Article IX: Committees

  1. The following committees, consisting of at least three members each, a majority of whom are blind or visually impaired, shall be appointed by the President:
    1. PR/Membership: This committee shall conduct membership campaigns designed to attract new members, retain current members, encourage former members to renew their memberships, and assist in locating individuals who have moved and for whom no forwarding addresses are available. This committee will also be responsible for the design, composition and distribution of materials designed to publicize the work of the organization.
    2. Fundraising and Budget: This committee shall be responsible for the raising of funds to be used by the organization, and for developing an annual budget. All fund-raising activities must be submitted to, and approved by, the Board of Directors prior to being initiated by the committee.
    3. Nominating: This committee shall compile a slate of candidates for the offices to be filled by election by the General Assembly. This slate of candidates shall be published to the entire membership not less than fourteen days prior to the General Assembly meeting, and shall consist of each candidate's name, address, interests etc.
    4. Activities and projects: This committee will plan and conduct recreational and informational activities for the organization. Such activities may be of interest to the general membership, or may be designed to appeal to a specific segment of the membership. Activities may be planned in cooperation with other committees.
  2. The President may appoint any other committees as deemed appropriate.

Article X: Amendments

  1. This Constitution may be amended at any regular meeting of the general assembly by a two-thirds majority vote of those present and voting, provided that:
    1. a quorum consisting of fifty (50) per cent of the membership is present;
    2. both the original and amending language, together with the name of the submitter and the recommendation of the Constitution and Bylaws Committee, has been published to the membership in writing not less than ten (10) business days prior to the meeting;
    3. both the original and amending language is read in its entirety on the floor of the meeting at the time of its consideration.
  2. Bylaws may be adopted and amended at any regular meeting of the general assembly, provided a quorum has been established, by a simple majority vote of those present and voting, provided that such amendments comply with all other requirements set forth in this Constitution.

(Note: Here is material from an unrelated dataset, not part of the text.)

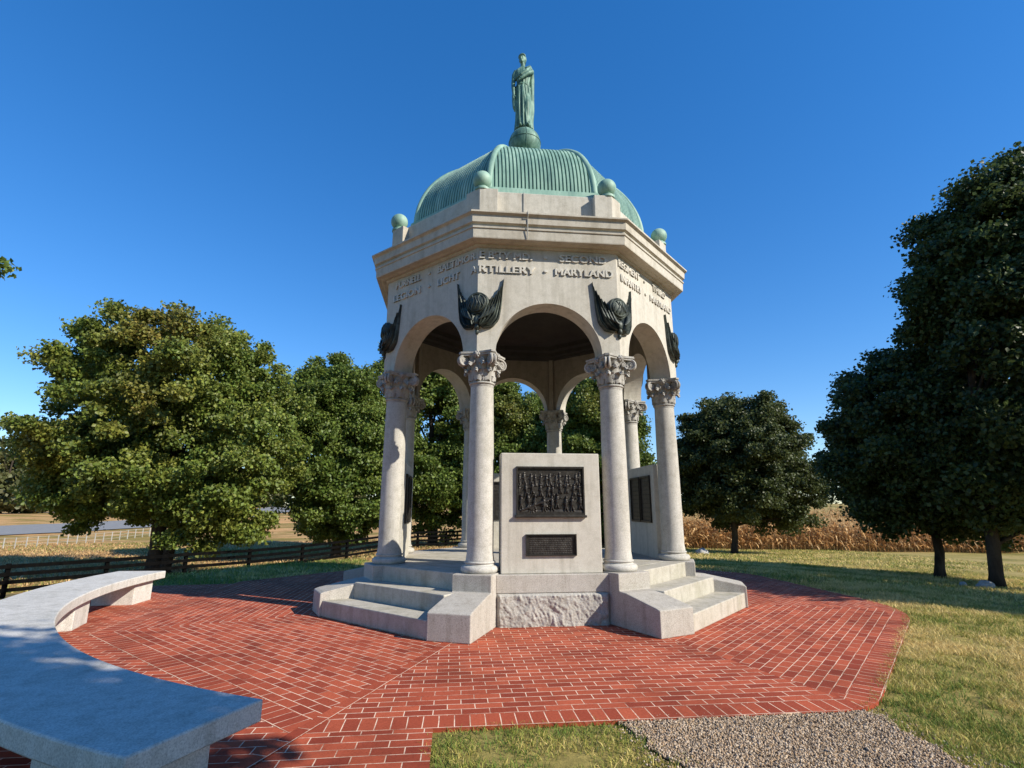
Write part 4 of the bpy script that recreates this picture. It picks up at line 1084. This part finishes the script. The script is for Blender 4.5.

Article XI: Dissolution of Organization

If the Support Alliance of the Visually Impaired, Inc., is dissolved for any reason, the Board of Directors shall make provision for the payment of all liabilities of the Corporation. The remaining assets, if any, shall be distributed for civic and educational purposes which are consistent with the purposes for which SAVI, Inc. was formed, with the provisions of Kentucky Revised Statutes Chapter 273, and with the exempt purposes enumerated in Section 501c(3) of the Internal Revenue Code, as amended. Any such assets not distributed by the Board of Directors shall be disposed of by the Circuit Court of the county in which the principal office of the Support Alliance of the Visually Impaired, Inc. is then located to such organizations organized and operated exclusively for civic, charitable, educational, religious or scientific purposes as shall at that time qualify as exempt organizations under Section 501c(3) of the Internal Revenue Code, as amended.

Bylaws: Support Alliance of the Visually Impaired Inc.

Approved March 10, 2015

Dues

The dues of this organization shall be ten dollars ($10.00) annually for those wishing to be annual members of SAVI and the Kentucky Council of the Blind. Of this amount, $8 will go to the Kentucky Council of the Blind and $2 will go to SAVI. Those who choose to become lifetime members of the Kentucky Council of the Blind shall pay local dues of $2.00 annually to maintain SAVI membership. Those choosing not to become a member of the Kentucky Council of the Blind shall pay the same annual local dues as KCB lifetime members .To be a member in good standing and eligible to vote at the annual election, the dues must be paid not less than thirty days prior to the election.

Duties Of Officers

  1. The president shall be responsible for conducting regular and special meetings of the Board and General Assembly and perform any other duties outlined in the constitution or designated by the Board or General Assembly.
  2. The Vice president shall carry out duties normally assigned to the president if for some reason the president is unable to fulfill his/her duties. In addition, the Vice President may carry out other duties as designated by the Board or General Assembly.
  3. The secretary shall keep an accurate record of all Board meetings and meetings of the General Assembly. The Secretary shall also be responsible for any necessary correspondence and maintain records (such as membership) necessary for conducting the business of the organization and perform other duties designated by the SAVI Board or General Assembly.
  4. The treasurer of this organization, in addition to the usual duties of such office, shall forward to the secretary the names of all voting members as received. The treasurer shall furnish a financial report at each meeting of the Board of Directors or General Assembly.

Reimbursement

Members may be reimbursed for expenses incurred on behalf of the organization, provided they present a receipt for such expenses and that such expenses have been preapproved by the Board or General Assembly.

Cancellation of In Person Meetings

During the regular school year, meetings of the Support Alliance of the Visually Impaired will be cancelled if the Owensboro City Schools cancel classes. If there is a need to cancel in person meetings of the General Assembly at times when schools are not scheduled to be in session the president and/or his/her designee will make every effort possible to contact members to advise them of meeting cancellations.